RAW DATA:
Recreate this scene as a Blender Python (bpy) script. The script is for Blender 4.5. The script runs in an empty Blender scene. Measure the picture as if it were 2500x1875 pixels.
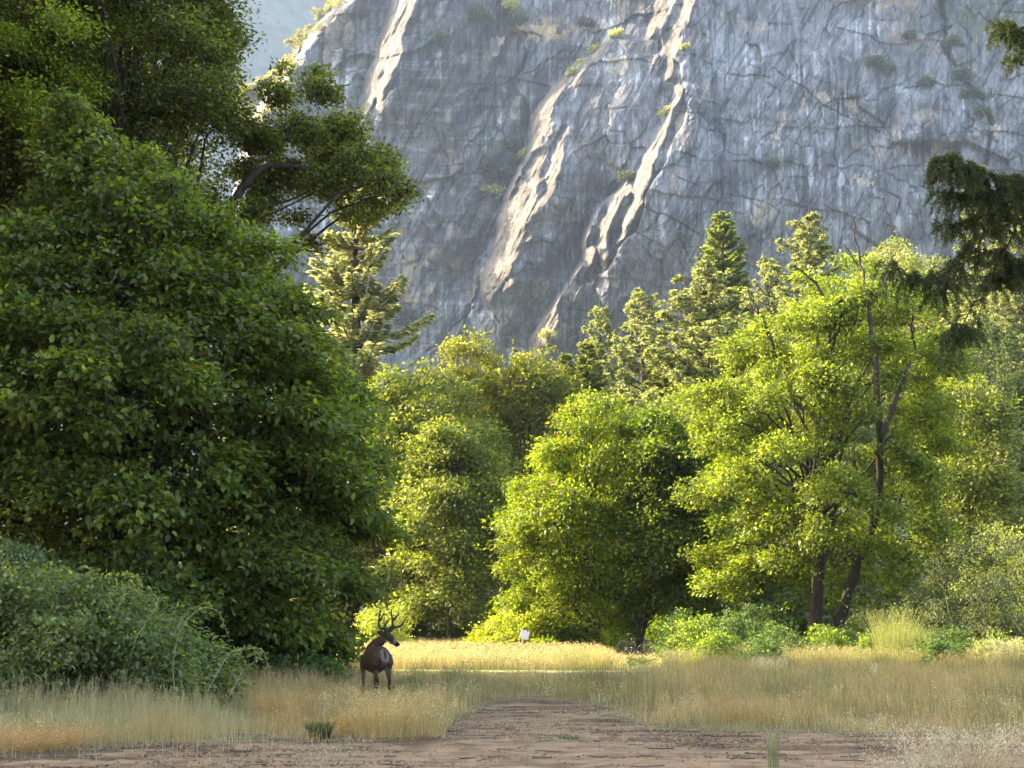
import bpy, math, random
import numpy as np
R = math.radians
random.seed(7)
# ------------------------------------------------------------------ camera, world, sun, exposure
SC = bpy.context.scene
COL = SC.collection
F = 3472.0                      # focal length in photograph pixels (2500 wide)
PITCH = math.atan(574.5 / F)
CAMH = 1.6
cam = bpy.data.cameras.new('camera')
cam.sensor_width = 36.0
cam.lens = 36.0 * F / 2500.0
cam.clip_start = 0.1
cam.clip_end = 9000.0
camo = bpy.data.objects.new('camera', cam)
camo.location = (0, 0, CAMH)
camo.rotation_euler = (math.pi / 2 + PITCH, 0, 0)
COL.objects.link(camo)
SC.camera = camo

SUN_EL, SUN_AZ = 33.0, 72.0     # azimuth: degrees to the left of the view direction
sdir = np.array([-math.sin(R(SUN_AZ)) * math.cos(R(SUN_EL)), math.cos(R(SUN_AZ)) * math.cos(R(SUN_EL)), math.sin(R(SUN_EL))])
w = bpy.data.worlds.new('World')
SC.world = w
w.use_nodes = True
nt = w.node_tree
sky = nt.nodes.new('ShaderNodeTexSky')
sky.sky_type = 'NISHITA'
sky.sun_disc = False
sky.sun_elevation = R(SUN_EL)
sky.sun_rotation = R(-SUN_AZ)
sky.air_density = 1.0
sky.dust_density = 4.0
sky.ozone_density = 0.4
nt.links.new(sky.outputs[0], nt.nodes['Background'].inputs[0])
nt.nodes['Background'].inputs[1].default_value = 0.15
sl = bpy.data.lights.new('sun', 'SUN')
sl.energy = 5.0
sl.angle = R(0.6)
sl.color = (1.0, 0.84, 0.62)
so = bpy.data.objects.new('sun', sl)
so.rotation_euler = (math.pi / 2 - R(SUN_EL), 0, R(SUN_AZ) + math.pi)
so.rotation_euler = (R(90 - SUN_EL), 0, R(-(180 - SUN_AZ)) )
import mathutils
so.rotation_euler = mathutils.Vector(sdir).to_track_quat('Z', 'Y').to_euler()
COL.objects.link(so)
SC.view_settings.view_transform = 'Standard'
SC.view_settings.look = 'None'
SC.view_settings.gamma = 1.0
SC.view_settings.exposure = 2.6
SC.cycles.max_bounces = 6
SC.cycles.diffuse_bounces = 3
SC.cycles.transmission_bounces = 4
SC.cycles.glossy_bounces = 1
SC.cycles.volume_bounces = 0
SC.cycles.transparent_max_bounces = 4

# ------------------------------------------------------------------ helpers
cp, sp = math.cos(PITCH), math.sin(PITCH)
def P(px, py, d):
    """world point of a photograph pixel at depth d (arrays welcome)"""
    vx = (np.asarray(px, float) - 1250.0) / F
    vz = (937.5 - np.asarray(py, float)) / F
    dy = cp - vz * sp
    dz = sp + vz * cp
    t = d / dy
    return np.stack(np.broadcast_arrays(vx * t, np.asarray(d, float) + 0 * t, CAMH + dz * t), -1)
def pix(x, y, z):
    x, y, z = (np.asarray(a, float) for a in (x, y, z))
    zz = z - CAMH
    f = y * cp + zz * sp
    u = -y * sp + zz * cp
    return 1250.0 + F * x / f, 937.5 - F * u / f
def G(px, d):
    """ground point seen under pixel column px at depth d"""
    a = math.atan(CAMH / d)
    vz = -math.tan(PITCH + a)
    dy = cp - vz * sp
    return np.array([(px - 1250.0) / F * d / dy, d, 0.0])
def hsh(ix, iy, s):
    v = np.sin(ix * 127.1 + iy * 311.7 + s * 74.7) * 43758.5453
    return v - np.floor(v)
def vn(x, y, s=0.0):
    ix, iy = np.floor(x), np.floor(y)
    fx, fy = x - ix, y - iy
    fx = fx * fx * (3 - 2 * fx); fy = fy * fy * (3 - 2 * fy)
    a = hsh(ix, iy, s); b = hsh(ix + 1, iy, s); c = hsh(ix, iy + 1, s); d = hsh(ix + 1, iy + 1, s)
    return (a * (1 - fx) + b * fx) * (1 - fy) + (c * (1 - fx) + d * fx) * fy
def fbm(x, y, s=0.0, o=4, g=0.5):
    t = 0.0; a = 1.0; n = 0.0
    for k in range(o):
        t = t + a * vn(x * 2 ** k + 13.7 * k, y * 2 ** k + 7.1 * k, s + k); n += a; a *= g
    return t / n
def ridge(x, y, s=0.0, o=4, g=0.5):
    t = 0.0; a = 1.0; n = 0.0
    for k in range(o):
        t = t + a * (1 - np.abs(2 * vn(x * 2 ** k + 3.7 * k, y * 2 ** k + 9.1 * k, s + k) - 1)); n += a; a *= g
    return t / n
def sstep(a, b, x):
    t = np.clip((x - a) / (b - a), 0, 1)
    return t * t * (3 - 2 * t)
def worley(x, y, s):
    ix, iy = np.floor(x), np.floor(y)
    best = np.full(x.shape, 1e9); sec = np.full(x.shape, 1e9)
    rid = np.zeros(x.shape); ox = np.zeros(x.shape); oy = np.zeros(x.shape)
    for i in (-1, 0, 1):
        for j in (-1, 0, 1):
            cx = ix + i; cy = iy + j
            qx = cx + hsh(cx, cy, s); qy = cy + hsh(cx, cy, s + 3.3)
            d = (x - qx) ** 2 + (y - qy) ** 2
            m = d < best
            sec = np.where(m, best, np.minimum(sec, d))
            best = np.where(m, d, best)
            rid = np.where(m, hsh(cx, cy, s + 6.1), rid)
            ox = np.where(m, x - qx, ox); oy = np.where(m, y - qy, oy)
    return rid, ox, oy, np.sqrt(sec) - np.sqrt(best)
def segd(px, py, pts):
    best = np.full(px.shape, 1e9)
    for (x0, y0), (x1, y1) in zip(pts[:-1], pts[1:]):
        dx, dy = x1 - x0, y1 - y0
        t = np.clip(((px - x0) * dx + (py - y0) * dy) / (dx * dx + dy * dy), 0, 1)
        best = np.minimum(best, np.hypot(px - x0 - t * dx, py - y0 - t * dy))
    return best
def inpoly(px, py, poly):
    ins = np.zeros(px.shape, bool)
    n = len(poly)
    for i in range(n):
        x0, y0 = poly[i]; x1, y1 = poly[(i + 1) % n]
        if y0 == y1: continue
        c = ((y0 > py) != (y1 > py)) & (px < (x1 - x0) * (py - y0) / (y1 - y0) + x0)
        ins ^= c
    return ins
def norm(v):
    return v / np.maximum(np.linalg.norm(v, axis=-1, keepdims=True), 1e-9)

def mesh_np(name, V, Q=None, T=None, col=None, smooth=False):
    me = bpy.data.meshes.new(name)
    V = np.ascontiguousarray(V, np.float32)
    Q = np.zeros((0, 4), np.int32) if Q is None else np.asarray(Q, np.int32)
    T = np.zeros((0, 3), np.int32) if T is None else np.asarray(T, np.int32)
    me.vertices.add(len(V)); me.vertices.foreach_set('co', V.ravel())
    li = np.concatenate([Q.ravel(), T.ravel()])
    me.loops.add(len(li)); me.loops.foreach_set('vertex_index', li)
    st = np.concatenate([np.arange(len(Q)) * 4, len(Q) * 4 + np.arange(len(T)) * 3]).astype(np.int32)
    me.polygons.add(len(st)); me.polygons.foreach_set('loop_start', st)
    if smooth:
        me.polygons.foreach_set('use_smooth', np.ones(len(st), bool))
    if col is not None:
        c = np.ones((len(V), 4), np.float32); c[:, :3] = col
        at = me.color_attributes.new('Col', 'FLOAT_COLOR', 'POINT')
        at.data.foreach_set('color', c.ravel())
    me.update(calc_edges=True)
    return me
def obj(name, me, mat=None, parent=None, loc=None):
    o = bpy.data.objects.new(name, me)
    if mat is not None and me is not None and len(me.materials) == 0:
        me.materials.append(mat)
    COL.objects.link(o)
    if parent is not None: o.parent = parent
    if loc is not None: o.location = tuple(float(a) for a in loc)
    return o
def tag(o, label=None, cat=None, group=None, kind=None):
    if label: o['label'] = label
    if cat: o['category'] = cat
    if group: o['group'] = group
    if kind: o['kind'] = kind
    return o
def thing(name, label, cat, loc, rz=0.0, group=None, sc=1.0):
    o = obj(name, None, loc=loc)
    o.rotation_euler = (0, 0, rz); o.scale = (sc, sc, sc)
    return tag(o, label, cat, group)

class MB:
    """collects tubes and patches, then becomes one mesh"""
    def __init__(s): s.V = []; s.Q = []; s.T = []; s.C = []; s.n = 0
    def add(s, V, Q=None, T=None, col=None):
        V = np.asarray(V, float)
        s.V.append(V)
        if Q is not None: s.Q.append(np.asarray(Q) + s.n)
        if T is not None: s.T.append(np.asarray(T) + s.n)
        if col is not None: s.C.append(np.broadcast_to(np.asarray(col, float), V.shape))
        s.n += len(V)
    def tube(s, pts, rad, n=7, col=None, cap=True, closed=False, rough=0.0, rng=None):
        pts = np.asarray(pts, float); m = len(pts)
        rad = np.broadcast_to(np.asarray(rad, float), (m,))
        if closed:
            tan = np.roll(pts, -1, 0) - np.roll(pts, 1, 0)
        else:
            tan = np.gradient(pts, axis=0)
        tan = norm(tan)
        ref = np.array([0, 0, 1.0]) if abs(tan[:, 2]).mean() < 0.8 else np.array([0, 1.0, 0])
        a = norm(np.cross(tan, ref)); b = np.cross(tan, a)
        th = np.arange(n) * 2 * math.pi / n
        rr = rad[:, None, None] * np.ones((1, n, 1))
        if rough and rng is not None:
            rr = rr * (1 + rough * rng.uniform(-1, 1, (m, n, 1)))
        V = pts[:, None, :] + rr * (a[:, None, :] * np.cos(th)[None, :, None] + b[:, None, :] * np.sin(th)[None, :, None])
        i = np.arange(m if closed else m - 1)[:, None]; j = np.arange(n)[None, :]
        i2 = (i + 1) % m
        Q = np.stack([i * n + j, i * n + (j + 1) % n, i2 * n + (j + 1) % n, i2 * n + j], -1).reshape(-1, 4)
        V = V.reshape(-1, 3)
        T = None
        if cap and not closed:
            V = np.vstack([V, pts[0], pts[-1]])
            j = np.arange(n)
            T = np.vstack([np.stack([(j + 1) % n, j, np.full(n, m * n)], -1),
                           np.stack([(m - 1) * n + j, (m - 1) * n + (j + 1) % n, np.full(n, m * n + 1)], -1)])
        s.add(V, Q, T, col)
    def box(s, c, d, rot=None, col=None):
        c = np.asarray(c, float); d = np.asarray(d, float) / 2
        V = np.array([[x, y, z] for x in (-1, 1) for y in (-1, 1) for z in (-1, 1)], float) * d
        if rot is not None: V = V @ np.asarray(rot).T
        Q = [[0, 1, 3, 2], [4, 6, 7, 5], [0, 4, 5, 1], [2, 3, 7, 6], [0, 2, 6, 4], [1, 5, 7, 3]]
        s.add(V + c, Q, None, col)
    def mesh(s, name, smooth=True):
        return mesh_np(name, np.vstack(s.V), np.vstack(s.Q) if s.Q else None, np.vstack(s.T) if s.T else None,
                       np.vstack(s.C) if s.C else None, smooth)

def leaf_geo(C, A, N, L, W, full=True, fold=0.12):
    """leaf blades: centres/base C, axis A, normal N, length L, width W"""
    A = norm(A); B = norm(np.cross(A, N)); N = np.cross(B, A)
    L = np.broadcast_to(np.asarray(L, float), (len(C),))[:, None]
    W = np.broadcast_to(np.asarray(W, float), (len(C),))[:, None]
    if full:
        droop = -N * L * 0.12
        V = np.stack([C, C + A * L * .3 + B * W * .5 + N * W * fold, C + A * L * .68 + B * W * .42 + N * W * fold,
                      C + A * L + droop, C + A * L * .68 - B * W * .42 + N * W * fold, C + A * L * .3 - B * W * .5 + N * W * fold], 1)
        k = np.arange(len(C))[:, None] * 6
        Q = np.concatenate([k + np.array([0, 1, 2, 3]), k + np.array([0, 3, 4, 5])])
        return V.reshape(-1, 3), Q, 6
    V = np.stack([C, C + A * L * .5 + B * W * .5 + N * W * fold, C + A * L, C + A * L * .5 - B * W * .5 + N * W * fold], 1)
    Q = np.arange(len(C) * 4).reshape(-1, 4)
    return V.reshape(-1, 3), Q, 4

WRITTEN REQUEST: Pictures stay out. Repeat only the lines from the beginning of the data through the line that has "SC.camera = camo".

TASK OUTPUT:
Recreate this scene as a Blender Python (bpy) script. The script is for Blender 4.5. The script runs in an empty Blender scene. Measure the picture as if it were 2500x1875 pixels.
import bpy, math, random
import numpy as np
R = math.radians
random.seed(7)
# ------------------------------------------------------------------ camera, world, sun, exposure
SC = bpy.context.scene
COL = SC.collection
F = 3472.0                      # focal length in photograph pixels (2500 wide)
PITCH = math.atan(574.5 / F)
CAMH = 1.6
cam = bpy.data.cameras.new('camera')
cam.sensor_width = 36.0
cam.lens = 36.0 * F / 2500.0
cam.clip_start = 0.1
cam.clip_end = 9000.0
camo = bpy.data.objects.new('camera', cam)
camo.location = (0, 0, CAMH)
camo.rotation_euler = (math.pi / 2 + PITCH, 0, 0)
COL.objects.link(camo)
SC.camera = camo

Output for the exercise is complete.